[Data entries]
● ● ●

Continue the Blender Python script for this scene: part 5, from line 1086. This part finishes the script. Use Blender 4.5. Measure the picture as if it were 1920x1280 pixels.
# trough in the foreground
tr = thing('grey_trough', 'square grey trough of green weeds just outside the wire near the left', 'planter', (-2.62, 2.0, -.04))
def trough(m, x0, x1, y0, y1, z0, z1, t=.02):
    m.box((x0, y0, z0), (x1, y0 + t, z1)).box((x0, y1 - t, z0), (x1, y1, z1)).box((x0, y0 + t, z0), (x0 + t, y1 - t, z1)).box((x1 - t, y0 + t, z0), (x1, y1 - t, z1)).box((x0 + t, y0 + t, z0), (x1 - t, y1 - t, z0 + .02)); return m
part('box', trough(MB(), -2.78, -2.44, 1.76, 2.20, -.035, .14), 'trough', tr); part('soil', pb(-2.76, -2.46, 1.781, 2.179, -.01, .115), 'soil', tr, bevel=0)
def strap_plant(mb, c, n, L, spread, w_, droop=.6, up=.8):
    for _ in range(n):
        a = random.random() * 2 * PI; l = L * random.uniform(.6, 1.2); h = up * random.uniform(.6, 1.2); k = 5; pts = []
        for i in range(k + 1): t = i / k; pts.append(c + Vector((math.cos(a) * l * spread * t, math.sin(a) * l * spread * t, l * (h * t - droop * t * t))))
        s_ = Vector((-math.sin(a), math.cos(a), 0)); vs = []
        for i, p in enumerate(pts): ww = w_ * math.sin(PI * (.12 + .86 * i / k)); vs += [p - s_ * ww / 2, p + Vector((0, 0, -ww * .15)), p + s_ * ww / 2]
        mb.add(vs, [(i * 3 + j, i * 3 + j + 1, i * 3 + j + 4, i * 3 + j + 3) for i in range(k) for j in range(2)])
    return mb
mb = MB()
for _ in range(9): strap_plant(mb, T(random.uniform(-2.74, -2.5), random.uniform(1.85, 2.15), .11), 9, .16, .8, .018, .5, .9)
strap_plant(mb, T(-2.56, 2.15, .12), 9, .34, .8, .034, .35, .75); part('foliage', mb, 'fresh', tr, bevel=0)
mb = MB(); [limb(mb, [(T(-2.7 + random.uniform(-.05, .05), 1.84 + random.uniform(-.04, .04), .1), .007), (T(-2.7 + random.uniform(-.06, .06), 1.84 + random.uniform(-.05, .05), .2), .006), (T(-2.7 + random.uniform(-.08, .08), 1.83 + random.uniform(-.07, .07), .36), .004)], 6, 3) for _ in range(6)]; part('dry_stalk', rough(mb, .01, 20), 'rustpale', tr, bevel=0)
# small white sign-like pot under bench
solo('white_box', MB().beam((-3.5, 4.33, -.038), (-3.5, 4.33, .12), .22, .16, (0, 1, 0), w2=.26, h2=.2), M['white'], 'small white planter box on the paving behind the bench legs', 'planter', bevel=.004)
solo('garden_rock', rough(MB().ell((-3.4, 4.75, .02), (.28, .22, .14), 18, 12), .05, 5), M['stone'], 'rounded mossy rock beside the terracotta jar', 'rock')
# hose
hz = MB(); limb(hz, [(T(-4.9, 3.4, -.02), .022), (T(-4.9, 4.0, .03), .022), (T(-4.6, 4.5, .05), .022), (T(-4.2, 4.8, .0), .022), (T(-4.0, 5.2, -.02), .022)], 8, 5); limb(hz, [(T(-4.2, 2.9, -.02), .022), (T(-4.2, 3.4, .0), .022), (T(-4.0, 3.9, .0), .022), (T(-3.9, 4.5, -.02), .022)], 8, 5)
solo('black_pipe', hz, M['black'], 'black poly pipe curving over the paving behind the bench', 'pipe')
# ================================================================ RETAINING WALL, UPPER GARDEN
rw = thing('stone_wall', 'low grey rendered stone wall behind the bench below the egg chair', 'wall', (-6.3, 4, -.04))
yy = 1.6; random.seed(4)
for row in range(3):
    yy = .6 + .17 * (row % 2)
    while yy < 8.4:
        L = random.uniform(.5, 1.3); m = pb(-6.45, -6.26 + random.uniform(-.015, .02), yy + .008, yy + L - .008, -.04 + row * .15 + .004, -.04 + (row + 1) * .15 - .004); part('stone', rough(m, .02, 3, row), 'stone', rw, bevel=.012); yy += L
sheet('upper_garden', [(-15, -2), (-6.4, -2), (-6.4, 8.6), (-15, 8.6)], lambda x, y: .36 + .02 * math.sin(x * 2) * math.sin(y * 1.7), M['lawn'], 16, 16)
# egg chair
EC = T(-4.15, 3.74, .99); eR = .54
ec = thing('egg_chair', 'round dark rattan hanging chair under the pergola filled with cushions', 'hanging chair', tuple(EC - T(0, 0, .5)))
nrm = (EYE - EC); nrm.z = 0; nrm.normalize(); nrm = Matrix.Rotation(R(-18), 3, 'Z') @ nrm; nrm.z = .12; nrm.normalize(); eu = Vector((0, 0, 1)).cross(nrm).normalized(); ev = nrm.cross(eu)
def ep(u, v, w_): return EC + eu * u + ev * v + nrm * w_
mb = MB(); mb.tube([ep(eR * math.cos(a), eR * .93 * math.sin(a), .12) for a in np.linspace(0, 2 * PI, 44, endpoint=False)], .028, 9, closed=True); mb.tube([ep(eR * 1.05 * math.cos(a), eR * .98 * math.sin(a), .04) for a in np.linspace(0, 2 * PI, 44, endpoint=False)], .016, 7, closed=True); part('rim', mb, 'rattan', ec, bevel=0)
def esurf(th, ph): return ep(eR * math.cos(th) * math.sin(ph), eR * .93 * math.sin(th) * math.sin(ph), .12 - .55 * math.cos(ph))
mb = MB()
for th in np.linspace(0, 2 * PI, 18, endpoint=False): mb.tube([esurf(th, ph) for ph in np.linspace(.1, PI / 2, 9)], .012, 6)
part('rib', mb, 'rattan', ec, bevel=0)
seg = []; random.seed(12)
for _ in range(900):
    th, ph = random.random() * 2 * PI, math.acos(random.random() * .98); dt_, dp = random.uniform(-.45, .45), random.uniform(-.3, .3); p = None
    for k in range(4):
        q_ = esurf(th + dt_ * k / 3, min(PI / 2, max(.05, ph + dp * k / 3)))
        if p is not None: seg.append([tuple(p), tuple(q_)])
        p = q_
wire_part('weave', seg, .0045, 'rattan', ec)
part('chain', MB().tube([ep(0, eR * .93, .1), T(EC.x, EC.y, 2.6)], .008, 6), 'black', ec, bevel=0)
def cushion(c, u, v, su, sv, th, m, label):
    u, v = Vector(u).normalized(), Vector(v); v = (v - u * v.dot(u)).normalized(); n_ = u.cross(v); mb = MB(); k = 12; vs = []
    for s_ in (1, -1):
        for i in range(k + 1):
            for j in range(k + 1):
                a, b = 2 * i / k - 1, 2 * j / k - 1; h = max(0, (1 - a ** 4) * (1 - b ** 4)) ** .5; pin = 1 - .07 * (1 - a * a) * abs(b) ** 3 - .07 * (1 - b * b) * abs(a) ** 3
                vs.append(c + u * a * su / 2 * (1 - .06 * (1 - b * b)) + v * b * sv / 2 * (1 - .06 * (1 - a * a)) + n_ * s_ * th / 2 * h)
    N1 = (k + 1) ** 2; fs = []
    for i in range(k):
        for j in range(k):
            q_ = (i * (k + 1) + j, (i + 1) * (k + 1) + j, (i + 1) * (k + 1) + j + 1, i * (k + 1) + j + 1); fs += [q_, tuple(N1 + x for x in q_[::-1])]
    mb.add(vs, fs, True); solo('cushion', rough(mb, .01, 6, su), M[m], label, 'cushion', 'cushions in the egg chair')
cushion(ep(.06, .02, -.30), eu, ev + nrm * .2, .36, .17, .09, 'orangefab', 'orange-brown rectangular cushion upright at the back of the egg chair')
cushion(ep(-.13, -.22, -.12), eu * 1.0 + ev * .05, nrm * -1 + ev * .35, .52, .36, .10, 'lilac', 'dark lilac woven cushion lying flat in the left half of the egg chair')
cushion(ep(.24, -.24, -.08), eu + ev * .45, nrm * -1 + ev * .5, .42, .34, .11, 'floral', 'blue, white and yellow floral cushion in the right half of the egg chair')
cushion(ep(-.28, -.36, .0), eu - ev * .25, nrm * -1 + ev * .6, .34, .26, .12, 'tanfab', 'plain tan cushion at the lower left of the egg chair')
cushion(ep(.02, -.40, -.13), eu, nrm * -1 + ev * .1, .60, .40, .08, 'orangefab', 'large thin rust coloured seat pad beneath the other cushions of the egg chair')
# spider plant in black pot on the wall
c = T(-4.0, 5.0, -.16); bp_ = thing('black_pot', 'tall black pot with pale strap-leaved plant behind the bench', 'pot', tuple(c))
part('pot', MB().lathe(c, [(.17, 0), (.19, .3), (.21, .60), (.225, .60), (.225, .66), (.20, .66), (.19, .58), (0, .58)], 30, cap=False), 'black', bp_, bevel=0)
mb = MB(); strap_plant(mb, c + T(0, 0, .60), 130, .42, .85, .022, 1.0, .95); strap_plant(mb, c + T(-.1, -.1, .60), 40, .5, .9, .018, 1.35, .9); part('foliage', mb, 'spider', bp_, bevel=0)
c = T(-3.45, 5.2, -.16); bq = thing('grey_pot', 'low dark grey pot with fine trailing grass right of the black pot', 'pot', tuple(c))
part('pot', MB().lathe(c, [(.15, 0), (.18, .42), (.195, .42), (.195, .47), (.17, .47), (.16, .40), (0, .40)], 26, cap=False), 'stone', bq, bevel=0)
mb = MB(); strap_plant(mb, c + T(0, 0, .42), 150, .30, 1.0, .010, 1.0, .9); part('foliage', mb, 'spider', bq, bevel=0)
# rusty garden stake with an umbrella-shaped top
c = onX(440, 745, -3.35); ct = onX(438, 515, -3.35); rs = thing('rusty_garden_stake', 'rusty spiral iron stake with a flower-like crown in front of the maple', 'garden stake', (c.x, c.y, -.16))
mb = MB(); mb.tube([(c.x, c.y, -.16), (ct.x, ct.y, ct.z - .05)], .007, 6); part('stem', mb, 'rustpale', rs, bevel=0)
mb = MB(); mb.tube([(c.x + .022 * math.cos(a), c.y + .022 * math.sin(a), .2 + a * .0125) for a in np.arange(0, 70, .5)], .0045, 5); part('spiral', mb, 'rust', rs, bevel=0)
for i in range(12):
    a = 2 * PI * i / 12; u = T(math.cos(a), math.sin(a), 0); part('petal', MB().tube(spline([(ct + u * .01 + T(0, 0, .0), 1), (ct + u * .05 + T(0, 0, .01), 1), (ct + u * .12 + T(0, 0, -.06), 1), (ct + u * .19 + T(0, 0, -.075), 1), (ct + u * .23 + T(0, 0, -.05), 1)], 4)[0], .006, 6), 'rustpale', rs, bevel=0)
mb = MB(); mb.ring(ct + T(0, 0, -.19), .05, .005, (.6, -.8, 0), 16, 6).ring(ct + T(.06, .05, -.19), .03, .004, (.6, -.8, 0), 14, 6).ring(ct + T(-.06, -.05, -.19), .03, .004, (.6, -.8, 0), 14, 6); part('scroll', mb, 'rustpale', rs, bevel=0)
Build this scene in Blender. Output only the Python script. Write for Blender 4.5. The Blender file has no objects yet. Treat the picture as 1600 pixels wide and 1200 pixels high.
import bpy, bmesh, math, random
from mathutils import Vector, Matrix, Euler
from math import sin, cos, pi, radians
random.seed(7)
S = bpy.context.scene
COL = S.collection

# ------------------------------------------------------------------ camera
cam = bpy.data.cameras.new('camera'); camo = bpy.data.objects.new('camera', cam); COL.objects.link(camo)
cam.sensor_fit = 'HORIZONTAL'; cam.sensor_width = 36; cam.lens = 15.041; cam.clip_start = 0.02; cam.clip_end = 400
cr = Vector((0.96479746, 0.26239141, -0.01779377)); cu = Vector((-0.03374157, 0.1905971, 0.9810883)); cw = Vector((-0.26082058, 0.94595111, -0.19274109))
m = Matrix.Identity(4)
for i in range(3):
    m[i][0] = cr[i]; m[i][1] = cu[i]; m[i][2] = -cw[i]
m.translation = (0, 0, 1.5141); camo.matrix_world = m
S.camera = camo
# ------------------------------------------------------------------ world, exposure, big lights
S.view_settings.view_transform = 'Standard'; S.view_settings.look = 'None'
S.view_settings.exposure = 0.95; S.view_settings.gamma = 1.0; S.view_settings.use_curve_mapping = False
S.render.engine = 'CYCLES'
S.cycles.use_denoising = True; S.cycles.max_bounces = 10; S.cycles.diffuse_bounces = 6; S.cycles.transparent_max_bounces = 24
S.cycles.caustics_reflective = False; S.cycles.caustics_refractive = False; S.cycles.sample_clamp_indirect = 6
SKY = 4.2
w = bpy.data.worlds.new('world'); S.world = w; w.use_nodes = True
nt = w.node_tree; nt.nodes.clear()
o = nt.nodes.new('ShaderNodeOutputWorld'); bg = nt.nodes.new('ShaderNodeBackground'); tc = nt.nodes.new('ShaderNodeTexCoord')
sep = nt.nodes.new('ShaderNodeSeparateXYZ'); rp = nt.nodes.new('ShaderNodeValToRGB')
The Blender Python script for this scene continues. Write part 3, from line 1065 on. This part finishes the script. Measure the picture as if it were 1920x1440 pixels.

● ● ●

Short task:
Copy out every line where the word "scene" occurs.

Solution for this problem:
Continue the Blender Python script for this scene: part 5, from line 1086. This part finishes the script. Use Blender 4.5. Measure the picture as if it were 1920x1280 pixels.
Build this scene in Blender. Output only the Python script. Write for Blender 4.5. The Blender file has no objects yet. Treat the picture as 1600 pixels wide and 1200 pixels high.
S = bpy.context.scene
The Blender Python script for this scene continues. Write part 3, from line 1065 on. This part finishes the script. Measure the picture as if it were 1920x1440 pixels.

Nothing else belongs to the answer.